Understand that these are "detainees", AKA prisoners, often picked up as human pelts when they get traded for money to the US military by people selling "terrorist" suspects to Americans. There may be no evidence whatsoever that these are in fact terrorists other than that somebody expecting to get paid for saying so does say so.

In Bush's wars, that was considered justice, because after all who has the time to check out facts when it comes to protecting America from poor people who couldn't do much more than toss a rock (they often don't have shoes) at the United States even if they wanted to.




"Bounty hunters, including police officers and local people, have captured individuals of different nationalities, often apparently at random, and sold them into U.S. custody...they were sent to the U.S. naval prison in Guantanamo Bay in Cuba, the U.S. Bagram air base in Afghanistan or secret detention centres run by the U.S. but based in other countries."

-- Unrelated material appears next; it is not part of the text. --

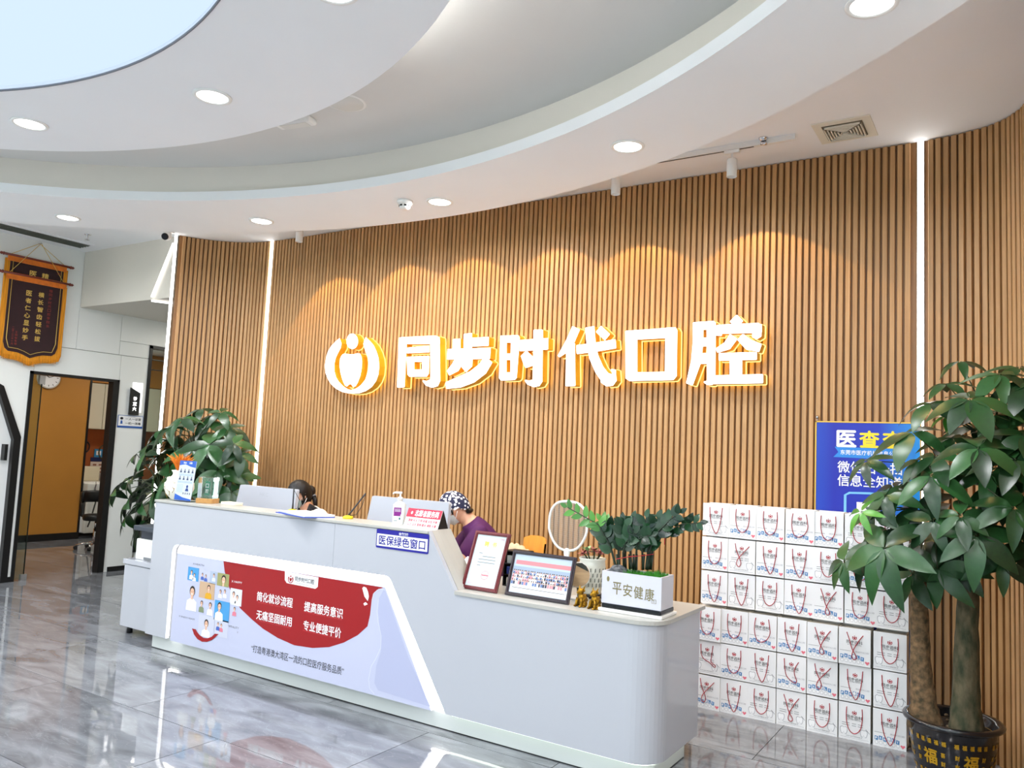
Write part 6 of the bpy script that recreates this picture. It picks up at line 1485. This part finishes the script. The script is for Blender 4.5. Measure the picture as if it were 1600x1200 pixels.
colm('横长智齿轻松拔', 65, 461, 530, .058, gold_thread, 'gold_character')
colm('医者仁心显妙手', 46, 458, 528, .058, gold_thread, 'gold_character')
for body_, x0, y0, y1, sz in (('赠同步时代口腔李院长', 80, 455, 510, .034), ('王明智敬赠', 26, 519, 537, .024), ('二零二三年十月', 21, 512, 537, .022)):
    a = at_x(x0, y0, -8.94); c = at_x(x0-2, y1, -8.94); m = MB(); n_ = len(body_)
    for i, ch in enumerate(body_): m.text(ch, FF_, a.y, a.z+(c.z-a.z)*i/(n_-1), h=sz*.94, w=sz, d=.018)
    o = m.build('small_column', red_thread, tF); o['kind'] = 'stuff'
# ---- lit room sign and white plaque
F = Fr((XL, 0, 0), (0, 1, 0), (0, 0, 1)); F.n = V((1, 0, 0))
t = thing('room_sign', 'dark slant-topped room sign with three glowing characters on the left wall', 'sign', (XL, 5.61, 1.85))
MB().prism(F, [(5.585, 1.88), (5.715, 1.88), (5.715, 2.24), (5.585, 2.24)], .001, .008).build('light_back', glow('sign_back_white', (255, 255, 255), 1.6), t)
dpl = MB().prism(F, [(5.545, 1.845), (5.672, 1.845), (5.672, 2.115), (5.545, 2.175)], .018, .034).build('dark_plate', mat('sign_dark', (46, 48, 48), .4, metal=.3), t)
for k, ch in enumerate('诊室六'): MB().text(ch, F, 5.610, 2.045-.062*k, h=.044, w=.044, d=.0346, bold=.03).build('lit_character', glow('sign_char', (255, 255, 255), 4), dpl)
t = thing('wall_plaque', 'white plaque with a blue border and a small figure under the room sign', 'sign', (XL, 5.59, 1.69))
pbd = MB().prism(F, [(5.432, 1.69), (5.752, 1.69), (5.752, 1.838), (5.432, 1.838)], .001, .006).build('blue_board', mat('plaque_blue', (40, 90, 170), .4), t)
b = MB(); rect(b, F, 5.438, 5.746, 1.712, 1.832, .0064, 0); b.build('white_field', white_print, pbd)
b = MB(); ell(b, F, 5.478, 1.800, .020, .016, .0068, 0, 12); b.poly(F, [(5.463, 1.735), (5.493, 1.735), (5.488, 1.775), (5.468, 1.775)], .0068, 1); b.build('figure_print', [black_print, MATS['plaque_blue']], pbd)
MB().text('一人一诊室', F, 5.625, 1.795, h=.030, w=.20, d=.0068, bold=.015).build('line_of_text', black_print, pbd)
MB().text('一机一消毒', F, 5.625, 1.745, h=.030, w=.20, d=.0068, bold=.015).build('line_of_text', black_print, pbd)
# ================================================================ CABINET AND PRINTER LEFT OF THE DESK
cx0, cx1, cy0, cy1 = -6.17, -5.625, 3.90, 4.30
t = thing('side_cabinet', 'low white side cabinet on short black feet left of the desk', 'cabinet', ((cx0+cx1)/2, 4.1, 0))
MB().box(cx0, cx1, cy0, cy1, .06, .555).build('body', lacquer, t)
MB().box(cx0+.003, cx1-.003, cy0-.012, cy0-.001, .065, .550).build('door', lacquer, t)
MB().box(cx0-.015, cx1, cy0-.02, cy1, .558, .598, bev=.003).build('top', lacquer, t)
for x in (cx0+.05, cx1-.05):
    for y in (cy0+.05, cy1-.05): MB().lathe([(.022, 0), (.022, .055), (.018, .06)], (x, y, 0), 12).build('foot', black_plastic, t)
t = thing('printer', 'white printer with a dark scanner lid on the side cabinet', 'printer', (-5.85, 4.1, .598))
MB().box(-6.10, -5.64, 3.93, 4.28, .598, .765, bev=.008).build('body', white_plastic, t)
MB().box(-6.06, -5.64, 3.94, 4.28, .767, .83, bev=.005).build('dark_body', mat('printer_navy', (42, 48, 60), .4), t)
MB().box(-6.11, -5.64, 3.90, 4.28, .832, .872, bev=.006).build('scanner_lid', mat('printer_lid', (58, 64, 74), .4), t)
b = MB()
for k in range(6): b.box(-5.78, -5.66, 3.926, 3.9305, .66+.014*k, .664+.014*k)
b.build('vent_slots', grey_print, t)
MB().box(-5.98, -5.84, 3.925, 3.9305, .604, .624).build('tray_slot', grey_print, t)
# ================================================================ CLINIC ROOM
c = V((-12.095, 6.16, 2.40))
t = thing('wall_clock', 'round white wall clock on the ochre wall inside the clinic', 'clock', c)
F = Fr(c, (0, 1, 0), (0, 0, 1)); F.n = V((1, 0, 0)); rc = .165
MB().prism(F, [(rc*math.cos(a*PI/20), rc*math.sin(a*PI/20)) for a in range(40)], 0, .035).build('rim', mat('clock_rim', (200, 196, 186), .4), t)
dial = MB().prism(F, [(rc*.9*math.cos(a*PI/20), rc*.9*math.sin(a*PI/20)) for a in range(40)], .0352, .038).build('dial', white_print, t)
for k in range(12):
    a = PI/2-2*PI*k/12; m = MB(); m.obox(F(.122*math.cos(a), .122*math.sin(a), .0395), F.u*math.cos(a)+F.v*math.sin(a), F.u*-math.sin(a)+F.v*math.cos(a), F.n, .012, .004, .001); m.build('hour_mark', black_print, dial)
for a, ln, wd in ((2.6, .075, .006), (.35, .11, .004)): m = MB(); m.obox(F(.5*ln*math.cos(a), .5*ln*math.sin(a), .041), F.u*math.cos(a)+F.v*math.sin(a), F.u*-math.sin(a)+F.v*math.cos(a), F.n, ln*.5, wd, .001); m.build('hand', black_print, dial)
cream = mat('cream_laminate', (222, 220, 198), .4)
t = thing('wall_cabinet', 'cream wall cabinet high up inside the clinic', 'cabinet', (-12.8, 7.8, 1.66))
MB().box(-13.0, -12.62, 6.84, 8.85, 1.68, 2.42).build('body', cream, t)
for k in range(4): MB().box(-12.619, -12.60, 6.845+.5*k, 7.335+.5*k, 1.685, 2.415).build('door', cream, t)
MB().box(-12.998, -12.60, 6.84, 8.85, 2.43, 2.99).single('bulkhead_panel', orange, (-12.8, 7.8, 2.43), 'ochre panel above the wall cabinet in the clinic', 'panel')
t = thing('base_cabinet', 'cream base cabinet with a pale worktop inside the clinic', 'cabinet', (-12.7, 7.8, 0))
MB().box(-12.998, -12.45, 6.84, 8.85, .08, .80).build('body', cream, t); MB().box(-12.998, -12.40, 6.83, 8.86, .80, .84).build('worktop', mat('pale_stone', (206, 204, 192), .3), t)
for k in range(4): MB().box(-12.449, -12.43, 6.845+.5*k, 7.335+.5*k, .085, .795).build('door', cream, t)
MB().box(-12.998, -12.5, 6.86, 8.8, 0, .08).build('kick_board', black_frame, t)
MB().box(-12.995, -12.96, 6.84, 8.85, .845, 1.675).single('pegboard', mat('peg_brown', (158, 86, 40), .6, var=.1, vscale=6), (-12.97, 7.8, .845), 'rust brown back panel above the clinic worktop', 'panel')
def ring(y, z, r, label, m, rr=.012):
    b = MB(); b.tube([(-12.93, y+r*math.cos(a*PI/12), z+r*1.25*math.sin(a*PI/12)) for a in range(24)], rr, 6, closed=True); b.single('hanging_loop', m, (-12.93, y, z-r*1.25), label, 'cable loop', 'loops hanging on the brown panel')
ring(7.28, 1.38, .07, 'black oval cable loop hanging on the brown panel', black_plastic)
ring(7.62, 1.30, .10, 'dark green cable loop hanging behind the calendar', mat('loop_green', (70, 66, 44), .6))
t = thing('calendar', 'calendar with a blue head hanging on the brown panel', 'calendar', (-12.94, 7.6, .9))
F = Fr((-12.95, 0, 0), (0, 1, 0), (0, 0, 1)); F.n = V((1, 0, 0))
MB().prism(F, [(7.40, .93), (7.85, .93), (7.85, 1.14), (7.40, 1.14)], 0, .01).build('sheet', mat('calendar_sheet', (226, 214, 204), .5), t)
MB().prism(F, [(7.40, 1.145), (7.85, 1.145), (7.85, 1.21), (7.40, 1.21)], 0, .012).build('navy_band', mat('calendar_navy', (26, 40, 88), .5), t)
MB().prism(F, [(7.45, 1.215), (7.85, 1.215), (7.85, 1.35), (7.45, 1.35)], 0, .012).build('blue_head', mat('calendar_blue', (52, 138, 192), .5), t)
MB().prism(F, [(7.48, 1.25), (7.56, 1.25), (7.56, 1.32), (7.48, 1.32)], .0121, .014).build('white_mark', white_print, t)
b = MB()
for r_ in range(3):
    for k in range(4): rect(b, F, 7.44+.1*k, 7.50+.1*k, .955+.06*r_, .985+.06*r_, .0105, 0)
b.build('calendar_dates', mat('calendar_brown', (150, 110, 90), .5), t)
MB().box(-12.85, -12.65, 7.05, 7.40, .84, 1.07, bev=.01).single('supply_box', mat('supply_cream', (222, 216, 190), .5), (-12.75, 7.22, .84), 'cream supply box on the clinic worktop', 'box')
MB().box(-12.80, -12.70, 7.46, 7.52, .84, .96, bev=.005).single('small_carton', white_print, (-12.75, 7.49, .84), 'small white carton beside the cream supply box', 'carton')
t = thing('small_carton', 'small white carton with a purple label on the clinic worktop', 'carton', (-12.75, 7.6, .84)); MB().box(-12.80, -12.70, 7.56, 7.66, .84, .97).build('box', white_print, t); MB().box(-12.699, -12.697, 7.575, 7.645, .86, .93).build('label', mat('label_purple', (130, 30, 130), .4), t)
t = thing('glove_pack', 'teal glove pack lying on the dental unit', 'pack', (-12.2, 7.3, .84)); b = MB(); b.box(-12.28, -12.10, 7.24, 7.42, .844, .90, bev=.02, seg=3); b.build('pack', mat('teal_pack', (52, 160, 168), .6), t)
t = thing('dental_unit', 'white dental delivery unit with hanging hoses inside the clinic', 'dental unit', (-12.15, 7.1, 0))
MB().box(-12.36, -12.02, 6.86, 7.60, .08, .70, bev=.02, seg=3).build('body', mat('unit_white', (224, 226, 220), .35), t); MB().box(-12.38, -11.98, 6.84, 7.64, .72, .842, bev=.015).build('tray', mat('unit_white', (224, 226, 220), .35), t)
for k in range(4):
    y = 6.95+.16*k; MB().tube([(-11.97, y, .76), (-11.94, y+.01, .55), (-11.96, y-.03, .30), (-11.99, y-.05+.02*k, .18)], .012, 6).build('hose', dark_grey, t)
    MB().tube([(-11.975, y, .74), (-11.955, y, .82), (-11.94, y-.01, .87)], [.014, .012, .006], 8).build('handpiece', chrome, t)
# dental stool
c = at_z(146, 858, 0)
t = thing('dental_stool', 'black dental stool with a curved backrest and chrome five-star base', 'stool', (c.x, c.y, 0)); t.scale = (.84, .84, .84)
for k in range(5):
    a = 2*PI*k/5+.5; d = V((math.cos(a), math.sin(a), 0))
    MB().tube([V((0, 0, .10)), d*.15+V((0, 0, .095)), d*.27+V((0, 0, .065))], [.022, .018, .014], 8).build('base_arm', chrome, t, local=True)
    m = MB(); sd = V((-d.y, d.x, 0)); m.tube([d*.27+V((0, 0, .03))-sd*.022, d*.27+V((0, 0, .03))+sd*.022], .03, 12); m.build('caster', black_plastic, t, local=True)
MB().tube([(0, 0, .09), (0, 0, .34)], .028, 12).build('gas_lift', chrome, t, local=True); MB().tube([(0, 0, .34), (0, 0, .48)], .018, 12).build('piston', chrome, t, local=True)
MB().lathe([(0, .47), (.19, .475), (.205, .50), (.205, .55), (.18, .575), (0, .58)], seg=28).build('seat', mat('black_leather', (20, 20, 21), .4), t, local=True)
b = MB(); vs = []
bd = math.radians(205)
for i in range(13):
    a = bd+math.radians(-62+124*i/12)
    for r_, z in ((.235, .76), (.262, .80), (.262, .93), (.235, .955), (.215, .92), (.215, .80)): vs.append((r_*math.cos(a), r_*math.sin(a), z))
b.add(vs, [(i*6+k, (i+1)*6+k, (i+1)*6+(k+1) % 6, i*6+(k+1) % 6) for i in range(12) for k in range(6)]+[tuple(range(6)), tuple(range(77, 71, -1))], 0, True); b.build('backrest', mat('black_leather', (20, 20, 21), .4), t, local=True)
MB().tube([(.16*math.cos(bd), .16*math.sin(bd), .50), (.26*math.cos(bd), .26*math.sin(bd), .54), (.27*math.cos(bd), .27*math.sin(bd), .80)], [.03, .035, .045], 8).build('back_stem', mat('black_leather', (20, 20, 21), .4), t, local=True)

—CBC News, quoting Amnesty International Report




While the Supreme Court has already affirmed the rights of detainees at Guantanamo Bay to sue the US government to challenge their imprisonment, these same rights have not so far been extended to the prisoners held in many detainment or concentration camps set up by the United States military to hold and torture thousands of people who have not been convicted of anything.

When Barack Obama's Justice Department, which people thought might have been different than Bush's version of the JD, was recently given the opportunity to voice its opinion about the rights of detainees at Bagram Airfield, they instead affirmed that there are no constitutional rights in effect for any detainee in anyplace the United States says is an "overseas war zone". The concern is that "releasing enemy combatants into the Afghan war zone, or even diverting U.S. personnel there to consider their legal cases, could threaten security."

Yeah, well, so could letting any Afghans actually walk around free without dropping bombs on them—as the United States and NATO regularly do—to show them who is boss.

Anybody who voted for Barack Obama thinking he was the "peace" candidate, or that he would restore some sense of respect for human and constitutional rights, was just a damned fool.

Not that this should be a difficult thing for those people to handle. Americans, especially the ones waiting for somebody to do the right thing in Washington, D.C., have been fools now for a very long time. They seem to be getting quite used to it.